連載・田中 玲|其の八「ボディクリームの誘惑」
其の八「ボディクリームの誘惑」
モデル田中 玲の連載エッセイ、2009年の第二回。彼女ならではの感受性からこぼれ落ちてくる“言の葉”を紡いで、2月のテーマは「ボディクリーム」について。
誘惑に負けてもらいたい、そのテクスチャー……。
写真・文=田中 玲
手に取ってからだぢゅうにいき渡らせる。というクリームならではの行為
ボディクリームは蠱惑的(こわくてき)である。
そのいでたち、その香り、その感触、がそう思わせるのでしょうか? 香水もおなじような魅力を放ってはいますが、香水とはちがう魅力をボディクリームに感じます。
香水と大きくちがうのは、感触。
出会い方は両者ともちがいます。香水はさらりと通り過ぎますが、ボディクリームはそうはいかない纏わりつく留まりがあるのだと思います。香水より、もう少しの優しさ。
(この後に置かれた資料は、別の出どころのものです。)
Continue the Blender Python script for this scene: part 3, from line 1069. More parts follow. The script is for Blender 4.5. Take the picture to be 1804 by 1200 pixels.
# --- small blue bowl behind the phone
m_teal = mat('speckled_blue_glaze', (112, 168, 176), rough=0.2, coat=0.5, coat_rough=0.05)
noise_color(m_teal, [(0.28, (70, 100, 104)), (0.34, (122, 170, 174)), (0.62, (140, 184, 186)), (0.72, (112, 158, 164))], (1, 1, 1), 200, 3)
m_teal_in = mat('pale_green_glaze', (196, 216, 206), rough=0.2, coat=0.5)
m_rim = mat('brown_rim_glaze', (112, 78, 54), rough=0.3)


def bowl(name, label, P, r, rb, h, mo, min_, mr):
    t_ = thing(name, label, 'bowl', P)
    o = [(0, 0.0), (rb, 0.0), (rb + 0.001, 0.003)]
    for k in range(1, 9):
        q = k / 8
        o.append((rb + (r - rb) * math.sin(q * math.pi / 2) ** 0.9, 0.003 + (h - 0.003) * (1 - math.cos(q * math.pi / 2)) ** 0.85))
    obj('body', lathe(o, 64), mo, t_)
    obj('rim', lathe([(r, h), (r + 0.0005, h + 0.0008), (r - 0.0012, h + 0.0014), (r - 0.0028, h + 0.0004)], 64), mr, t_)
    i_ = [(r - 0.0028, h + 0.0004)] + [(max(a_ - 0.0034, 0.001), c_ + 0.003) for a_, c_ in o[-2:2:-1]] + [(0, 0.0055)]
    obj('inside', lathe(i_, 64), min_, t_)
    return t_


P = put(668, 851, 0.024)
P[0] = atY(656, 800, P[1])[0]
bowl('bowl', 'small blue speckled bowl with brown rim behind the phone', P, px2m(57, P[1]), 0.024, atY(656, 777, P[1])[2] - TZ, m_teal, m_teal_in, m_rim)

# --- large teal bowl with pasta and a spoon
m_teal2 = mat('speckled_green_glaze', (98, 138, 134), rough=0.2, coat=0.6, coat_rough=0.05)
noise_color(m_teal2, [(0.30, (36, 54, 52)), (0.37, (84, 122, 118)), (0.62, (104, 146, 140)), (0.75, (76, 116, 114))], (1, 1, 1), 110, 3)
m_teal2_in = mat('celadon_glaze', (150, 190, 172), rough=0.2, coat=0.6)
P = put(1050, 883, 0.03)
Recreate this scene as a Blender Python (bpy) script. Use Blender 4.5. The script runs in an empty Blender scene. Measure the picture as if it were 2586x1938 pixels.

手に取ってからだぢゅうにいき渡らせる。というクリームならではの行為のせいなのか、手を込めた安堵。外側だけでなく内側からも香る、まるで自分から発香しているようです。
見た目もひとを惹きつけます。淡い色の、乳色味かかった色とりどりのクリーム。質素な容器から豪奢な容器まで多種多様、私の心を奪ってしまう。そうこうしているうちに気がつくとボディクリームが増えてしまっています。
最近大事に愛用している「クロエ」のボディクリームは、香りも、見た目も、クリームの質もとても上質で、身体に塗るだけで自分も上質な気分に浸れます。
ボディクリームをからだにほどこせば肌は確実にしっとりとした重みを帯びていき、顔のケアよりも早く結果が出てくるところもうれしい点。そしてなにより、ボディクリームで自分のからだを撫でるという行為がより一層効果を高めているのではないでしょうか。
なにかと、おなじブランドのなかでも香水ばかりクローズアップされてしまいがちですが、香水の横に堂々と鎮座しているボディクリームも触れて誘惑に負けてもらいたい。